BERLIN (AFP) — Workers at German national airline Lufthansa began an indefinite strike Monday at the height of the holiday season to press for higher pay, in the latest walkout to hit Europe’s biggest economy.
About 5,000 maintenance, freight and catering staff stopped work from midnight (2200 GMT Sunday) after members of the Verdi service sector union voted overwhelmingly last week for a strike.
Lufthansa said passengers had not felt the impact of the industrial action, which hit airports including Frankfurt, Cologne and Duesseldorf in western Germany and the southern city of Munich, because it had prepared in advance.
“We could see on day one of the strike that our precautionary measures took effect perfectly,” a company spokesman said, such as hiring out maintenance workers from other airlines to fill the gaps.
Verdi said it was doing what it could to avoid inconveniencing travellers while it ratcheted up the pressure on Lufthansa.
“The goal of the strike is not to hinder passengers but to increase the cost to the company,” Verdi’s chief negotiator Erhard Ott said, noting that ordering catering from other firms or docking planes in other hangars was “very pricey”.
He added that Lufthansa had already seen a decline in reservations in recent weeks as wary passengers booked with other carriers.
Verdi said Lufthansa customers would soon start feeling the pinch if the company did not meet the union’s demands.
“Lufthansa can head off the looming impairments of service for holiday passengers at the last minute with a significantly improved offer,” the union’s board said in a statement.
Verdi wants a 9.8 percent pay hike over a year for around 50,000 workers, while Lufthansa has offered 6.7 percent over 21 months.
The newspaper Die Welt quoted Verdi as saying the strike would cost Lufthansa five million euros (7.9 million dollars) a day.
The industrial action comes as German labour steps up its demands for higher pay to keep pace with rising consumer prices, which grew 3.3 percent in June on a 12-month basis, the biggest increase since December 1993.

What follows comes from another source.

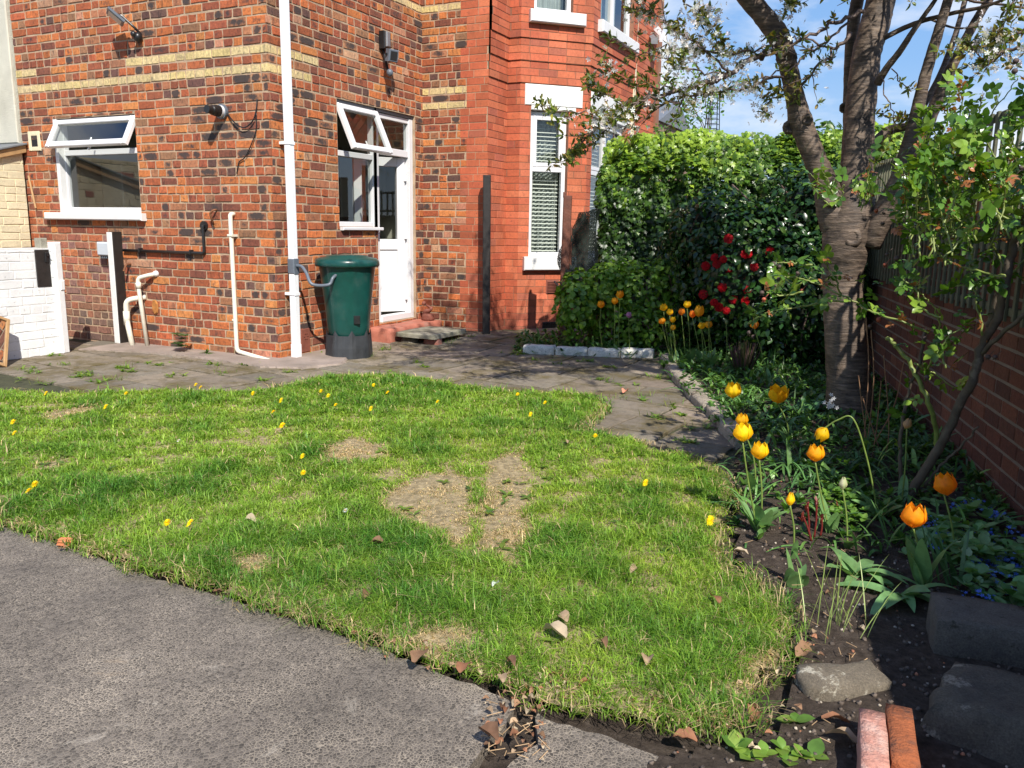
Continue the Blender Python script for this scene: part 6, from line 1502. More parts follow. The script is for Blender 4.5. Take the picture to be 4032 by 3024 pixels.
for i, (x, y) in enumerate(red):
    p = at(x, y, 7.62 if i not in (10, 11) else 7.35); p = p+np.array([rf.gauss(0, .02), rf.gauss(0, .04), 0]); mb = MB(); R0 = rf.uniform(.034, .046); d = nv(O3-p+np.array([rf.gauss(0, 2), 0, rf.gauss(0, 1)+1])); s1 = nv(np.cross(d, [0, 0, 1])); s2 = np.cross(s1, d)
    for L in range(4):
        k_ = (8, 7, 6, 4)[L]; q = R0*(1, .8, .58, .34)[L]; h = R0*(.05, .3, .5, .62)[L]
        for k in range(k_):
            a = 2*math.pi*(k+.5*L)/k_+rf.uniform(-.1, .1); u_ = s1*math.cos(a)+s2*math.sin(a); v_ = -s1*math.sin(a)+s2*math.cos(a); w_ = q*.52
            mb.add([p+d*h*.2, p+u_*q*.55-v_*w_*.9+d*h*.8, p+u_*q*.95-v_*w_*.5+d*(h+.004), p+u_*q*1.02+d*(h-.004), p+u_*q*.95+v_*w_*.5+d*(h+.004), p+u_*q*.55+v_*w_*.9+d*h*.8], [(0, 1, 2, 3, 4, 5)], (.62*rf.uniform(.7, 1.1), .012, .022))
    mb.build('flower', M['petal'], cam_sh)
g1_, g2_ = at(2270, 1200, 8.3), at(2540, 1120, 8.35)
shrub('climbing_shrub', 'bright green round leaved bush at the foot of the red brown post', [((g1_[0], g1_[1], .50), (.22, .22, .36), 850), ((g1_[0]+.25, g1_[1]+.15, .66), (.25, .22, .26), 600)], [(.16, .30, .03), (.10, .22, .025), (.24, .38, .05)], [3, 3, 1], ROUND, (.045, .075), M['leaf'], 62)
shrub('leafy_shrub', 'low bright green shrub in front of the ivy hedge behind the yellow tulips', [((g2_[0], g2_[1], .62), (.62, .26, .34), 2100), ((g2_[0]-.05, g2_[1]-.1, .3), (.6, .2, .25), 1100), ((g2_[0]+.35, g2_[1], .85), (.3, .25, .25), 600)], [(.15, .28, .03), (.09, .20, .022), (.22, .36, .045)], [3, 3, 1], LEAF, (.045, .075), M['leaf'], 63)
sb_ = at(3230, 640, 9.1)
shrub('tall_shrub', 'broad leaved shrub rising behind the fork of the cherry tree', [((sb_[0], sb_[1], 1.75), (.30, .35, .62), 900), ((sb_[0]+.15, sb_[1]-.3, 1.1), (.5, .5, .8), 1500)], [(.06, .13, .02), (.10, .20, .03), (.16, .28, .04)], [3, 3, 1], LEAF, (.06, .11), M['leaf'], 64)
rc_ = at(2800, 250, 9.6)
rr = random.Random(2)
cr = empty('climbing_rose', (rc_[0]-.1, 9.5, 0), 'thin climbing rose rising above the hedge round a black obelisk', 'climber')
mb = MB(); cl = []
bq = at(2790, 560, 9.5)
for (pts) in ([(2790, 560), (2760, 470), (2700, 420), (2660, 400)], [(2790, 560), (2800, 450), (2840, 380), (2880, 340), (2930, 330)], [(2790, 560), (2740, 500), (2690, 480), (2620, 500), (2570, 520)], [(2790, 560), (2780, 420), (2760, 330), (2700, 260), (2660, 230)], [(2790, 560), (2800, 400), (2810, 280), (2830, 200)], [(2790, 560), (2740, 440), (2690, 360), (2650, 320), (2620, 330)]):
    S = spline([at(x, y, 9.5) for x, y in pts], 6); mb.tube(S, .005, 5); cl += S[5:]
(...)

A study by the WSI economic research institute, traditionally close to the trade unions, showed that 900,000 employees staged warning strikes during the first six months of the year, hitting the metalworking, textiles and postal sectors among others.
“Wage talks have become much tougher” in a country known for relatively harmonious relations between management and labour, WSI expert Heiner Dribbusch said. “Employees are more ready to mobilise now.”

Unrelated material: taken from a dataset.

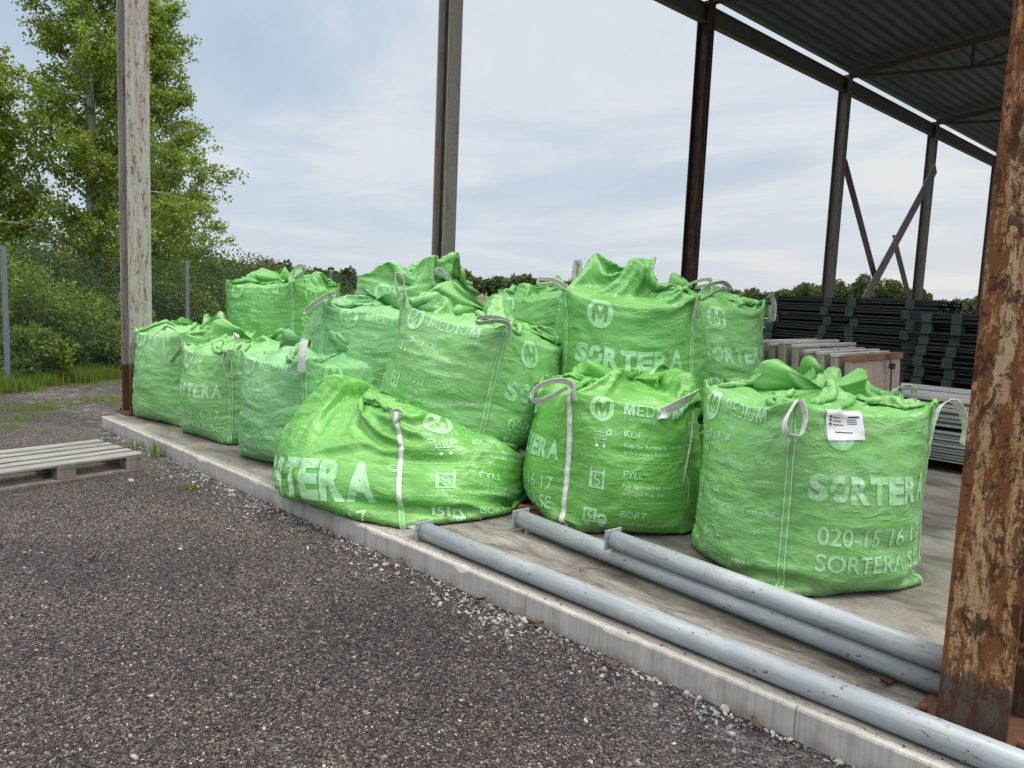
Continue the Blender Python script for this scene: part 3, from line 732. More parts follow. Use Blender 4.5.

The Federal Labour Agency, which keeps track of industrial action, said there have been more strike days in Germany since 2006 than in the decade before.

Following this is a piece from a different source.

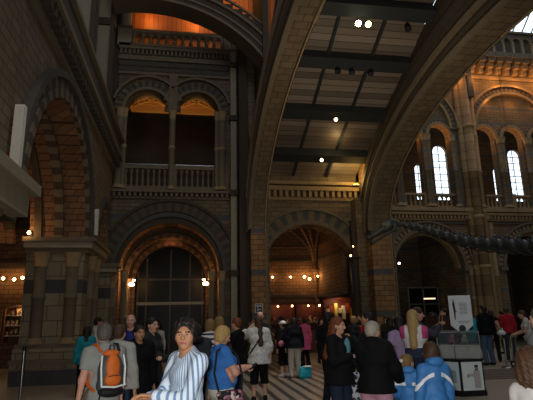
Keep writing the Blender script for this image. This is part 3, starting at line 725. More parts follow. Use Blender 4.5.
# corbel table, top arcade and skylight
mb = MB()
mb.box(8.8, 27, 22.9, 23.1, 14.4, 14.6, 0); mb.box(8.8, 27, 22.8, 23.1, 15.5, 15.75, 1)
for k in range(34):
    x = 9+k*.53
    mb.box(x, x+.26, 22.5, 23, 14.95, 15.25, 0); mb.box(x, x+.26, 22.7, 23, 14.7, 14.95, 0); mb.box(x-.04, x+.3, 22.35, 23, 15.25, 15.5, 1)
mb.box(8.8, 27, 22.98, 23.2, 14.4, 15.75, 2); mb.box(8.8, 27, 22.3, 23.8, 15.5, 15.8, 1)
struct(mb.build('trim_45', [BUFF, MIDST, STONE_N]))
t = empty('arcaded_parapet', (9, 23, 15.8)); tag(t, 'small-arched stone parapet of short columns under the skylight', 'parapet')
mb = MB(); arch_wall(mb, lambda u, d, z: (u-9, d-.3, z-15.8), 9, 27, 15.8, 17.25, [(9.5+k*.6, .21, 15.95, 16.75, .21) for k in range(29)], .35, 0, 0, 8); mb.build('arcade', MIDST, t)
for k in range(28):
    mb = MB(); mb.lathe((.8+k*.6, -.34, .15), [(.1, 0), (.06, .08), (.06, .62), (.1, .72)], 8); mb.build('column', BUFF, t)
mb = MB(); mb.box(0, 18, -.42, .1, 1.42, 1.55); mb.build('coping', MIDST, t)
t = struct(empty('window_6', (9, 23.4, 17.35)))
sl = .85; Lr = 5.
mb = MB(); mb.add([(0, 0, 0), (18, 0, 0), (18, -Lr, Lr*sl), (0, -Lr, Lr*sl)], [(0, 1, 2, 3)]); mb.build('pane', PANE, t)
mb = MB()
for k in range(31): mb.beam((k*.6, 0, -.04), (k*.6, -Lr, Lr*sl-.04), .07, .07)
for k in range(1, 4): mb.beam((0, -k*1.5, k*1.5*sl-.05), (18, -k*1.5, k*1.5*sl-.05), .09, .09)
mb.build('frame', plain('glazing_bar', '8e9490', .5), t)
mb = MB(); mb.box(8.8, 27, 6, 18.3, 21.55, 21.7); struct(mb.build('ceiling_nave', DARKST))
# speakers on the left wall
for i, (y, z0, z1, l, w, m) in enumerate(((8.47, 4.12, 5.3, 'tall white column loudspeaker fixed to the near left wall', .13, 1), (16.15, 4.3, 5.15, 'small white column loudspeaker on the pier by the narrow left arch', .12, 0))):
    t = empty('wall_speaker', (LX, y, z0)); tag(t, l, 'speaker', 'white wall loudspeakers')
    h = z1-z0
    mb = MB(); mb.box(.06, .06+w*1.2, -w/2, w/2, 0, h); mb.build('cabinet', WHITE, t)
    mb = MB(); mb.box(.06, .06+w*1.2, -w/2-.015, -w/2, .03, h-.03); mb.build('grille', plain('grille_cloth', 'cfc8b8', .9), t)
    for f in (.2, .7): mb = MB(); mb.box(0, .07, -w*.3, w*.3, h*f, h*(f+.1)); mb.build('bracket', plain('dark_red', '5b1f1b') if m else BLACK, t)
# long black loudspeaker by the right pier
t = empty('wall_speaker', (6.62, 19.2, 2.6)); tag(t, 'slim black loudspeaker hanging by the right great pier', 'speaker')
mb = MB(); mb.obox((0, -.1, 0), (.07, 0, .01), (0, .07, 0), (-.03, 0, .62)); mb.build('cabinet', BLACK, t)
mb = MB(); mb.tube([(0, -.05, .65), (0, .05, .75)], .02, 6); mb.build('bracket', IRON, t)
o = t; o.location = (6.62, 19.2, 3.1)
mb = MB(); mb.box(-.3, .3, -.1, .1, 0, .06); mb.ball((-.1, 0, .12), .035, 1); mb.tube([(.02, 0, .06), (.02, 0, .48)], .01, 6); mb.ball((0.02, 0, .5), .022, 1); o = mb.build('lamp_bracket', [IRON, LAMP], None, (6.68, 19.1, 3.9)); tag(o, 'little bracket with two tiny lamps on the right great pier', 'lamp bracket')
# pictogram sign
t = empty('pictogram_sign', (2.72, 18.66, 2.0)); tag(t, 'white framed pictogram sign on the left great pier', 'sign')
mb = MB(); mb.box(-.15, .15, -.02, 0, -.17, .17); mb.build('board', plain('sign_white', 'b9bdbb', .4), t)
mb = MB(); mb.box(-.12, .12, -.025, -.02, -.14, .14); mb.box(-.1, .1, -.03, -.025, .06, .1, 1); mb.ball((-.04, -.03, .02), .02, 1, 8, (1, .2, 1)); mb.box(-.06, -.02, -.03, -.025, -.1, -.01, 1); mb.box(.02, .08, -.03, -.025, -.06, -.02, 1); mb.build('pictogram', [plain('sign_dark', '26282b', .5), plain('sign_pale', 'c9ccca', .5)], t)
# sconces flanking the glazed screen
for x, l in ((-2.1, 'left'), (.78, 'right')):
    t = empty('wall_lamp', (x, 20.55, 3.05)); tag(t, 'bright twin wall lamp on the %s jamb of the glazed screen arch' % l, 'lamp', 'screen arch lamps')
    s = 1 if l == 'left' else -1
    mb = MB(); mb.tube([(0, -.05, -.1), (0, -.05, .2)], .02, 6); mb.build('bracket', IRON, t)
    mb = MB(); mb.ball((s*-.03, -.1, 0), .11, 0, 12, (1.1, 1, .7)); mb.ball((s*.05, -.08, .16), .06, 0, 10, (1.1, 1, .6)); mb.build('bulb', LAMP, t)
    light('POINT', (x+s*.08, 20.3, 3.35), 9, (1, .5, .16), .04)
    light('POINT', (x+s*.25, 21.3, 3.3), 4, (1, .42, .14), .04)
# lamps in the side aisle
for x, y, z, l, e in ((-6.9, 20.5, 3.28, 'leftmost of three round lamps in the dark side aisle', 4), (-6.5, 20.5, 3.24, 'middle of three round lamps in the dark side aisle', 4), (-6.2, 20.5, 3.3, 'right of three round lamps in the dark side aisle', 3)):
    sconce(x, y, z, l, 'side aisle lamps', e*.45, .06)
t = sconce(-4.5, 15.1, 4.15, 'bright lamp tucked on the pier capital inside the left arch', 'side aisle lamps', 8, .05)
mb = MB(); mb.box(-.02, .02, -.03, 0, 0, .16); o = mb.build('light_reflection', plain('reflection_glow', 'dfe8ff', emit=3, noise=0), None, (-3.0, 17.0, 1.75)); tag(o, 'tiny glowing patch for light reflected on the column beside the teal cardigan', 'lamp')  # glowing sliver imitates light reflected on the column, not a lamp
# uplight on the right pier
t = empty('floodlight', (7.05, 19.25, 7.0)); tag(t, 'yellow floodlight glowing on the cornice by the right great pier', 'floodlight')
mb = MB(); mb.box(-.15, .12, -.08, .08, -.04, .04); mb.build('housing', IRON, t)
mb = MB(); mb.box(-.12, .1, -.07, .07, .04, .06); mb.build('lens', plain('flood_lens', 'ffcf60', emit=14, noise=0), t)
light('POINT', (7.05, 19.1, 7.3), 24, (1, .66, .18), .05)
# ------------------------------------------------------------------ people: one smooth surface each, from a blended distance field
F32 = np.float32
def _cap(P, a, b, ra, rb):
    a = np.array(a, F32); b = np.array(b, F32); ab = b-a
    t = np.clip(((P-a)@ab)/max(1e-9, float(ab@ab)), 0, 1)
    return np.linalg.norm(P-a-t[..., None]*ab, axis=-1)-(ra+(rb-ra)*t)
def _ell(P, c, r, R=None):
    q = P-np.array(c, F32)
    if R is not None: q = q@np.array(R, F32)
    r = np.array(r, F32); k0 = np.linalg.norm(q/r, axis=-1); k1 = np.linalg.norm(q/(r*r), axis=-1)
    return k0*(k0-1)/np.maximum(k1, 1e-6)
def smin(a, b, k):
    h = np.clip(.5+.5*(b-a)/k, 0, 1); return b*(1-h)+a*h-k*h*(1-h)
def field(P, prims, k):
    d = None
    for p in prims:
        kk = k
        if p[0] == 'c': e = _cap(P, *p[1:5]); kk = p[5] if len(p) > 5 else k
        elif p[0] == 'e': e = _ell(P, p[1], p[2], p[3] if len(p) > 3 else None)
        d = e if d is None else smin(d, e, kk)
    return d
def bounds(prims):
    lo = np.full(3, 9.); hi = -lo
    for p in prims:
        if p[0] == 'c':
            for q, r in ((p[1], p[3]), (p[2], p[4])): lo = np.minimum(lo, np.array(q)-r); hi = np.maximum(hi, np.array(q)+r)
        else:
            r = max(p[2]) if len(p) > 3 and p[3] is not None else np.array(p[2]); lo = np.minimum(lo, np.array(p[1])-r); hi = np.maximum(hi, np.array(p[1])+r)
    return lo, hi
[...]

Lufthansa transports 150,000 people daily on average, and July is one of its busiest months.
The walkouts could have a ripple effect because Lufthansa ground personnel also services aircraft from around 50 other companies at major German airports.
Airline boss Wolfgang Mayrhuber has said the carrier “cannot do any more” than its latest offer owing to “extremely limited economic room to manoeuvre.”
But unions point to Lufthansa’s operating profit last year of 1.38 billion euros, a figure it expects to reach again in 2008, as proof it can afford to meet workers’ demands.
Amid growing competition among carriers, and tough conditions because of soaring prices for jet fuel, Lufthansa has held its own and maintained its 2008 targets.
But the airline is also embroiled in separate talks with the Cockpit trade union, which represents pilots at its CityLine and Eurowings subsidiaries.
Warning strikes last week forced the cancellation of around 1,000 flights by those carriers.